No início dos anos 1990, com a insurgência islâmica repelindo a ocupação soviética, Akhundzada, na casa dos 30 anos, voltou para casa.

Ele consultou visitantes "da cidade e do Paquistão", lembra Abdul Qayum, um morador de 65 anos.

De acordo com sua biografia oficial, sua ascensão foi meteórica após a tomada de Cabul pelo Talibã em 1996.

Ele dirigiu uma madrassa local, atuou como juiz no tribunal provincial de Kandahar, depois dirigiu um tribunal militar em Nangarhar (leste do Afeganistão) até 2000.

Quando o Talibã foi deposto em 2001, comandava o tribunal militar de Cabul.
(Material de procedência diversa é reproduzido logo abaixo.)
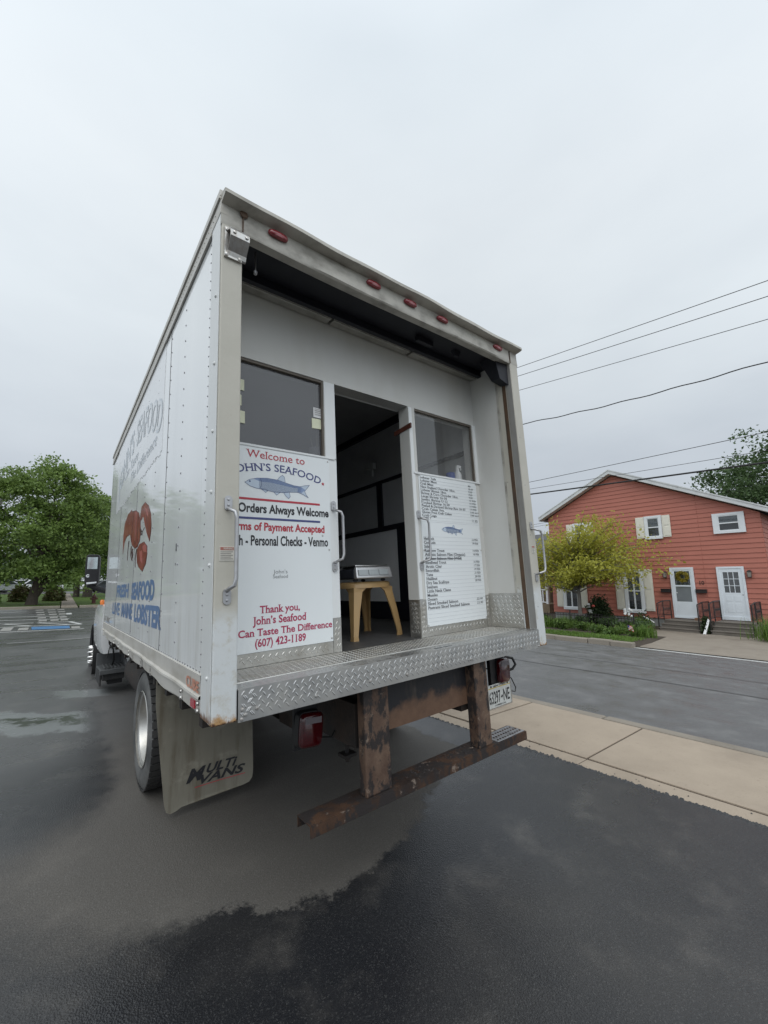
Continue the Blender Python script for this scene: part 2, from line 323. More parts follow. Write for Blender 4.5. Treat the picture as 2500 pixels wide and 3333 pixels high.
# setting
def asphalt(nm, dry, wet, lot=False):
    t = NT(nm); P = t.tc.outputs['Object']
    fine = t.noise(110, 3, .7); agg = t.voro(150, out='Distance'); spk = t.voro(240, out='Color')
    spx = t.n('ShaderNodeSeparateColor'); t.put(spx.inputs[0], spk)
    big = t.noise(.55, 5, .55); med = t.noise(2.6, 6, .6)
    if lot:
        at = t.n('ShaderNodeAttribute', attribute_name='dry'); d = at.outputs['Fac']
        rag = t.math('ADD', t.math('MULTIPLY_ADD', t.noise(6, 6, .7), .34, -.17), t.math('MULTIPLY_ADD', t.noise(45, 3, .7), .10, -.05))
        soft = t.lerp(t.step(t.sep()[0], -1.0, -1.75), .03, .26); dryness = t.step(t.math('ADD', d, rag), t.math('MULTIPLY', soft, -1.0), soft)
        dryness = t.math('MAXIMUM', dryness, t.math('MULTIPLY', t.step(big, .46, .74), .34))
    else: dryness = t.step(med, .25, .7)
    c = t.mix(dryness, wet, dry)
    if lot:
        xyz = t.sep(); old = t.step(t.math('ADD', t.math('MULTIPLY_ADD', xyz[0], -.9, xyz[1]), t.math('MULTIPLY', big, 3.0)), 4.6, 6.4)
        c = t.mix(t.math('MULTIPLY', old, t.lerp(med, .55, 1.0)), c, (.17, .17, .168))
    c = t.mix(t.math('MULTIPLY', t.step(fine, .3, .75), .55), sc(wet, .5) if not lot else t.mix(.5, c, (.012, .012, .013)), c, 'MIX')
    c = t.mix(t.math('MULTIPLY', t.step(spx.outputs[0], .86, .97), t.lerp(dryness, .14, .30)), c, (.20, .195, .185))
    c = t.mix(t.math('MULTIPLY', t.step(med, .5, .8), .3), c, sc(dry, 1.25))
    gr = t.noise(62, 6, .85); c = t.mix(t.math('MULTIPLY', t.step(gr, .52, .72), .38), c, t.mix(.5, c, (.17, .165, .16))); c = t.mix(t.math('MULTIPLY', t.step(gr, .46, .30), .4), c, sc(dry, .3))
    st = t.step(t.noise(1, 5, .6, t.map((2.2, .35, 1) if not lot else (.5, 1.6, 1))), .45, .72)
    pud = 0.0
    if lot:
        xyz = t.sep(); wob = t.math('MULTIPLY_ADD', t.noise(2.2, 5, .6, t.map((1, 1, 1))), .9, -.45)
        pu = t.math('MULTIPLY_ADD', xyz[0], -.62, 3.10)                       # a puddle lying in the wheel track left of the truck
        dd = t.math('ABSOLUTE', t.math('SUBTRACT', t.math('ADD', xyz[1], wob), pu))
        pud = t.math('MULTIPLY', t.step(dd, .42, .30), t.step(xyz[0], -1.30, -1.50))
        dd2 = t.math('ABSOLUTE', t.math('SUBTRACT', t.math('ADD', xyz[1], wob), t.math('MULTIPLY_ADD', xyz[0], -.5, 4.65)))
        pud = t.math('MAXIMUM', pud, t.math('MULTIPLY', t.math('MULTIPLY', t.step(dd2, .22, .12), t.step(xyz[0], -1.0, -1.2)), t.step(xyz[0], -1.75, -1.55)))
        c = t.mix(pud, c, (.20, .21, .21)); c = t.mix(t.math('MULTIPLY', t.math('MULTIPLY', t.step(dd, .16, .05), pud), t.step(t.noise(7, 6, .7), .35, .5)), c, (.03, .036, .022))  # sky reflection painted into the puddle as a pale colour
    r = t.math('ADD', t.lerp(dryness, .30, .74), t.math('MULTIPLY', st, -.16 if not lot else -.14))
    h = t.math('ADD', t.math('MULTIPLY', agg, .8), t.math('MULTIPLY', fine, .7))
    if lot: r = t.math('MULTIPLY', r, t.lerp(pud, 1.0, .75)); h = t.math('MULTIPLY', h, t.lerp(pud, 1.0, .2))
    return t.done(t.bsdf(c, r, 0, t.bump(h, .32, .005), 0, .1, .5))
M_LOT = asphalt('wet_asphalt', (.150, .137, .120), (.017, .018, .021), True)
M_ROAD = asphalt('road_asphalt', (.25, .245, .24), (.175, .175, .178))
M_DRIVE = asphalt('driveway_asphalt', (.085, .085, .085), (.05, .05, .052))
def concrete(nm, a, b, spot):
    t = NT(nm); c = t.mix(t.noise(2.2, 7, .6), a, b); c = t.mix(t.math('MULTIPLY', t.step(t.noise(26, 6, .7), .60, .70), .5), c, spot)
    c = t.mix(t.math('MULTIPLY', t.step(t.noise(.9, 6, .65), .48, .70), .45), c, sc(a, .78)); c = t.mix(t.math('MULTIPLY', t.step(t.noise(7, 7, .7), .60, .72), .4), c, spot)
    c = t.mix(t.math('MULTIPLY', t.step(t.noise(140, 2), .6, .72), .35), c, sc(spot, .7))
    return t.done(t.bsdf(c, .82, 0, t.bump(t.noise(120, 5), .35, .004), 0, .1, .3))
M_WALK = concrete('tan_concrete', (.31, .252, .195), (.46, .38, .295), (.24, .195, .15)); M_KERB = concrete('kerb_stone', (.21, .185, .155), (.33, .29, .24), (.13, .11, .09))
M_JOINT = mat('joint_dirt', (.075, .055, .04), .9, var=.3, vs=20); M_PADC = concrete('path_concrete', (.22, .185, .15), (.33, .29, .24), (.14, .12, .1))
M_FOUND = concrete('foundation_grey', (.25, .25, .24), (.36, .36, .35), (.15, .16, .14)); M_STEP = concrete('step_stone', (.12, .105, .09), (.21, .185, .16), (.07, .07, .05))
def grass_m(nm, a, b):
    t = NT(nm); c = t.mix(t.noise(1.2, 6, .6), a, b); c = t.mix(t.step(t.noise(30, 4), .4, .7), sc(a, .7), c)
    return t.done(t.bsdf(c, .8, 0, t.bump(t.noise(60, 4), .6, .02), 0, .1, .2))
M_GRASS = grass_m('lawn_grass', (.075, .13, .022), (.14, .19, .045)); M_SOIL = mat('garden_soil', (.055, .042, .03), .9, var=.4, vs=9, bump=.5, bs=30)
def paint_mark(nm, col, wear):
    t = NT(nm); c = t.mix(t.math('MULTIPLY', t.step(t.noise(9, 7, .7), .5, .7), wear), col, (.06, .06, .06)); return t.done(t.bsdf(c, .5, 0, t.bump(t.noise(90, 3), .4, .004)))
M_MARKP = paint_mark('worn_white_paint', (.52, .52, .50), .6); M_BLUEP = paint_mark('worn_blue_paint', (.05, .16, .33), .35); M_STAMP = paint_mark('pale_stamped_blocks', (.30, .29, .27), .5)
def siding():
    t = NT('red_siding'); xyz = t.sep(); n = t.noise(1, 6, .6, t.map((1, 1.2, 9)))
    c = t.mix(n, (.385, .122, .084), (.475, .170, .122)); c = t.mix(t.math('MULTIPLY', t.step(t.noise(.7, 4), .45, .75), .35), c, (.52, .18, .135))
    return t.done(t.bsdf(c, .55, 0, t.bump(t.noise(40, 4), .15, .004)))
M_SIDING = siding()
M_TRIMW = mat('white_trim', (.74, .76, .78), .4, var=.04); M_SHUT = mat('cream_shutter', (.74, .71, .62), .45, var=.05); M_FASCIA = mat('weathered_fascia', (.64, .65, .65), .5, var=.1, dirt=(.3, .3, .3), da=.4, ds=(3, 3, 3))
M_ROOF = mat('roof_shingle', (.10, .10, .105), .85, var=.3, vs=12); M_IRON = mat('black_iron', (.018, .014, .014), .45, var=.2)
M_DOORW = mat('white_door', (.72, .76, .80), .35, var=.03, coat=.3); M_CURT = mat('window_curtain', (.42, .44, .45), .8); M_TAN = mat('tan_stone', (.20, .155, .10), .85, var=.25, vs=5, bump=.4, bs=12)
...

Akhundzada fugiu para o Paquistão, encontrando abrigo em Quetta.



Seu conhecimento da lei islâmica o fez chefe do sistema judicial à sombra do Talibã e um aclamado formador de uma geração de guerrilheiros que se formou em Quetta.

- "Centro de gravidade -

Akhundzada era "o centro de gravidade do Talibã (...) mantendo o grupo intacto", disse à AFP um membro do Talibã no Paquistão.

Segundo a fonte, que afirma ter se encontrado três vezes com o líder supremo - a última em 2020 - Akhundzada não usa tecnologia moderna.

Ele prefere ligar por telefone fixo e se comunicar por meio de cartas com os líderes talibãs que compõem o governo e com os quais mantém um diálogo fluido.

Ainda de acordo com este talibã no Paquistão, o líder autorizou a ofensiva final contra o antigo regime e acompanhou as operações de Kandahar, onde teria se instalado discretamente há meses.

A ameaça de morte contínua, mesmo após o fim da guerra com os Estados Unidos, explica a discrição, dizem várias fontes do Talibã.

E se ele estivesse morto, uma fonte regional aponta que a preocupação com o braço local do grupo extremista Estado Islâmico, EI-K, explicaria por que o Talibã esconde sua morte.

"Se anunciarem que Akhundzada se foi e que estão procurando um novo emir, isso dividiria o Talibã e o EI-K tiraria vantagem", afirma.

O Talibã rejeita todas as especulações. O emir está "liderando à moda antiga", segundo um porta-voz à AFP. "Não é necessário" que ele apareça em público".